┌────────
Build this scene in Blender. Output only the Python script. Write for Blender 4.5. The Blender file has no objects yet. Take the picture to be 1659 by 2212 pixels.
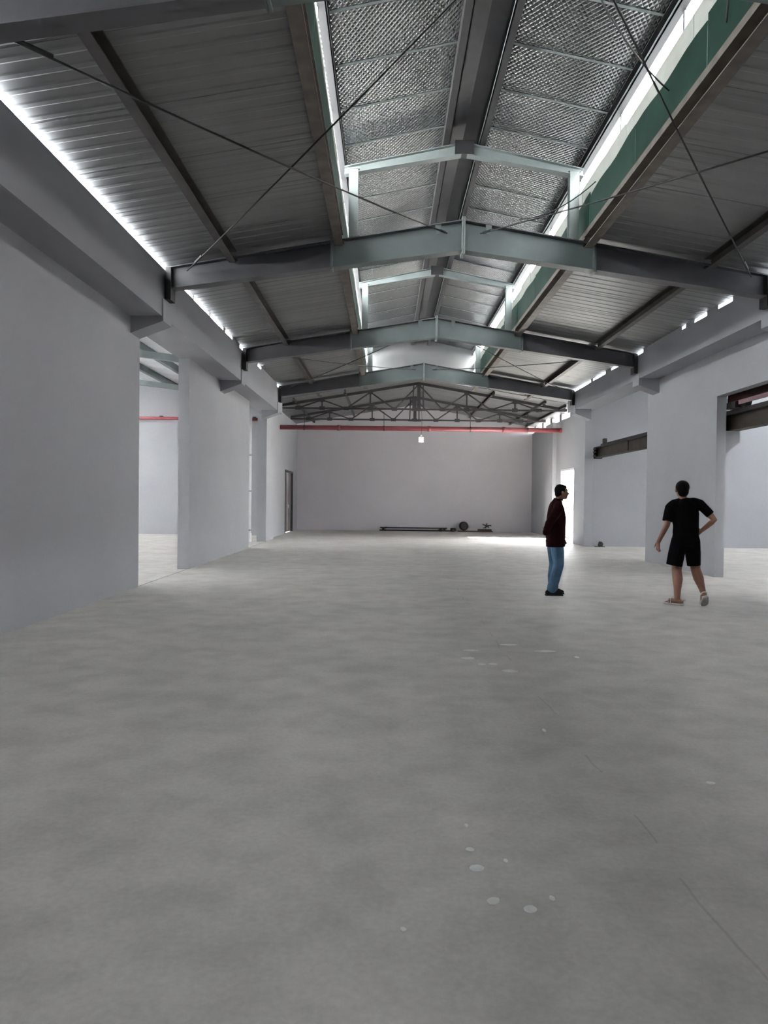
import bpy, bmesh, math, random
from mathutils import Vector, Matrix, noise as mnoise

random.seed(7)
scene = bpy.context.scene
COL = scene.collection
sin, cos, pi = math.sin, math.cos, math.pi

# ------------------------------------------------------------------ camera
def make_camera():
    yaw, p, r = -0.0032, -0.0167, 0.0115
    right0 = Vector((cos(yaw), -sin(yaw), 0)); fwd0 = Vector((sin(yaw), cos(yaw), 0)); z = Vector((0, 0, 1))
    fwd = fwd0 * cos(p) + z * sin(p)
    up0 = -fwd0 * sin(p) + z * cos(p)
    rt = right0 * cos(r) + up0 * sin(r)
    up = up0 * cos(r) - right0 * sin(r)
    cam = bpy.data.cameras.new('camera')
    cam.sensor_fit = 'VERTICAL'; cam.sensor_height = 24.0; cam.lens = 1600.0 / 2212.0 * 24.0
    cam.clip_start = 0.05; cam.clip_end = 500
    o = bpy.data.objects.new('camera', cam); COL.objects.link(o)
    m = Matrix((rt, up, -fwd)).transposed().to_4x4()
    m.translation = Vector((0, 0, 1.4))
    o.matrix_world = m
    scene.camera = o
make_camera()

# ------------------------------------------------------------------ sky, sun, exposure
SKY = 34.0
w = bpy.data.worlds.new('overcast_sky'); scene.world = w; w.use_nodes = True
bg = w.node_tree.nodes['Background']
bg.inputs['Color'].default_value = (0.97, 0.985, 1.0, 1); bg.inputs['Strength'].default_value = SKY
sun = bpy.data.lights.new('sun', 'SUN'); sun.energy = 230.0; sun.angle = math.radians(1.0); sun.color = (1.0, 0.96, 0.92)
so = bpy.data.objects.new('sun', sun); COL.objects.link(so)
so.rotation_euler = Vector((-1.0, 0.20, -0.70)).to_track_quat('-Z', 'Y').to_euler()
so.location = (40, 8, 30)
vs = scene.view_settings
vs.view_transform = 'Standard'; vs.look = 'None'; vs.exposure = 0.27; vs.gamma = 1.0; vs.use_curve_mapping = False
scene.cycles.max_bounces = 6; scene.cycles.diffuse_bounces = 5; scene.cycles.glossy_bounces = 3
scene.cycles.use_adaptive_sampling = True; scene.cycles.adaptive_threshold = 0.25; scene.cycles.adaptive_min_samples = 20
scene.cycles.sample_clamp_indirect = 8.0

# ------------------------------------------------------------------ materials
MATS = {}
def mat(name, col, rough=0.6, metal=0.0, var=0.0, vscale=3.0, bump=0.0, bscale=40.0, spec=0.5, stretch=(1, 1, 1), col2=None, detail=4.0):
    m = bpy.data.materials.new(name); m.use_nodes = True
    nt = m.node_tree; b = nt.nodes['Principled BSDF']
    b.inputs['Base Color'].default_value = (*col, 1); b.inputs['Roughness'].default_value = rough
    b.inputs['Metallic'].default_value = metal; b.inputs['Specular IOR Level'].default_value = spec
    tc = nt.nodes.new('ShaderNodeTexCoord'); mp = nt.nodes.new('ShaderNodeMapping')
    mp.inputs['Scale'].default_value = stretch
    nt.links.new(tc.outputs['Object'], mp.inputs['Vector'])
    if var or col2:
        n = nt.nodes.new('ShaderNodeTexNoise'); n.inputs['Scale'].default_value = vscale; n.inputs['Detail'].default_value = detail
        nt.links.new(mp.outputs[0], n.inputs['Vector'])
        r = nt.nodes.new('ShaderNodeValToRGB')
        c2 = col2 or tuple(min(1, c * (1 + var)) for c in col)
        c1 = col if col2 else tuple(c * (1 - var) for c in col)
        r.color_ramp.elements[0].position = 0.32; r.color_ramp.elements[1].position = 0.68
        r.color_ramp.elements[0].color = (*c1, 1); r.color_ramp.elements[1].color = (*c2, 1)
        nt.links.new(n.outputs['Fac'], r.inputs['Fac']); nt.links.new(r.outputs['Color'], b.inputs['Base Color'])
    if bump:
        n2 = nt.nodes.new('ShaderNodeTexNoise'); n2.inputs['Scale'].default_value = bscale; n2.inputs['Detail'].default_value = 3
        nt.links.new(mp.outputs[0], n2.inputs['Vector'])
        bp = nt.nodes.new('ShaderNodeBump'); bp.inputs['Strength'].default_value = bump; bp.inputs['Distance'].default_value = 0.01
        nt.links.new(n2.outputs['Fac'], bp.inputs['Height']); nt.links.new(bp.outputs['Normal'], b.inputs['Normal'])
    MATS[name] = m
    return m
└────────
# EXERCISE OBJECTIVE
Reproduce each line exactly, please, except for any pictures.

# FULL RESPONSE
Build this scene in Blender. Output only the Python script. Write for Blender 4.5. The Blender file has no objects yet. Take the picture to be 1659 by 2212 pixels.
import bpy, bmesh, math, random
from mathutils import Vector, Matrix, noise as mnoise

random.seed(7)
scene = bpy.context.scene
COL = scene.collection
sin, cos, pi = math.sin, math.cos, math.pi

# ------------------------------------------------------------------ camera
def make_camera():
    yaw, p, r = -0.0032, -0.0167, 0.0115
    right0 = Vector((cos(yaw), -sin(yaw), 0)); fwd0 = Vector((sin(yaw), cos(yaw), 0)); z = Vector((0, 0, 1))
    fwd = fwd0 * cos(p) + z * sin(p)
    up0 = -fwd0 * sin(p) + z * cos(p)
    rt = right0 * cos(r) + up0 * sin(r)
    up = up0 * cos(r) - right0 * sin(r)
    cam = bpy.data.cameras.new('camera')
    cam.sensor_fit = 'VERTICAL'; cam.sensor_height = 24.0; cam.lens = 1600.0 / 2212.0 * 24.0
    cam.clip_start = 0.05; cam.clip_end = 500
    o = bpy.data.objects.new('camera', cam); COL.objects.link(o)
    m = Matrix((rt, up, -fwd)).transposed().to_4x4()
    m.translation = Vector((0, 0, 1.4))
    o.matrix_world = m
    scene.camera = o
make_camera()

# ------------------------------------------------------------------ sky, sun, exposure
SKY = 34.0
w = bpy.data.worlds.new('overcast_sky'); scene.world = w; w.use_nodes = True
bg = w.node_tree.nodes['Background']
bg.inputs['Color'].default_value = (0.97, 0.985, 1.0, 1); bg.inputs['Strength'].default_value = SKY
sun = bpy.data.lights.new('sun', 'SUN'); sun.energy = 230.0; sun.angle = math.radians(1.0); sun.color = (1.0, 0.96, 0.92)
so = bpy.data.objects.new('sun', sun); COL.objects.link(so)
so.rotation_euler = Vector((-1.0, 0.20, -0.70)).to_track_quat('-Z', 'Y').to_euler()
so.location = (40, 8, 30)
vs = scene.view_settings
vs.view_transform = 'Standard'; vs.look = 'None'; vs.exposure = 0.27; vs.gamma = 1.0; vs.use_curve_mapping = False
scene.cycles.max_bounces = 6; scene.cycles.diffuse_bounces = 5; scene.cycles.glossy_bounces = 3
scene.cycles.use_adaptive_sampling = True; scene.cycles.adaptive_threshold = 0.25; scene.cycles.adaptive_min_samples = 20
scene.cycles.sample_clamp_indirect = 8.0

# ------------------------------------------------------------------ materials
MATS = {}
def mat(name, col, rough=0.6, metal=0.0, var=0.0, vscale=3.0, bump=0.0, bscale=40.0, spec=0.5, stretch=(1, 1, 1), col2=None, detail=4.0):
    m = bpy.data.materials.new(name); m.use_nodes = True
    nt = m.node_tree; b = nt.nodes['Principled BSDF']
    b.inputs['Base Color'].default_value = (*col, 1); b.inputs['Roughness'].default_value = rough
    b.inputs['Metallic'].default_value = metal; b.inputs['Specular IOR Level'].default_value = spec
    tc = nt.nodes.new('ShaderNodeTexCoord'); mp = nt.nodes.new('ShaderNodeMapping')
    mp.inputs['Scale'].default_value = stretch
    nt.links.new(tc.outputs['Object'], mp.inputs['Vector'])
    if var or col2:
        n = nt.nodes.new('ShaderNodeTexNoise'); n.inputs['Scale'].default_value = vscale; n.inputs['Detail'].default_value = detail
        nt.links.new(mp.outputs[0], n.inputs['Vector'])
        r = nt.nodes.new('ShaderNodeValToRGB')
        c2 = col2 or tuple(min(1, c * (1 + var)) for c in col)
        c1 = col if col2 else tuple(c * (1 - var) for c in col)
        r.color_ramp.elements[0].position = 0.32; r.color_ramp.elements[1].position = 0.68
        r.color_ramp.elements[0].color = (*c1, 1); r.color_ramp.elements[1].color = (*c2, 1)
        nt.links.new(n.outputs['Fac'], r.inputs['Fac']); nt.links.new(r.outputs['Color'], b.inputs['Base Color'])
    if bump:
        n2 = nt.nodes.new('ShaderNodeTexNoise'); n2.inputs['Scale'].default_value = bscale; n2.inputs['Detail'].default_value = 3
        nt.links.new(mp.outputs[0], n2.inputs['Vector'])
        bp = nt.nodes.new('ShaderNodeBump'); bp.inputs['Strength'].default_value = bump; bp.inputs['Distance'].default_value = 0.01
        nt.links.new(n2.outputs['Fac'], bp.inputs['Height']); nt.links.new(bp.outputs['Normal'], b.inputs['Normal'])
    MATS[name] = m
    return m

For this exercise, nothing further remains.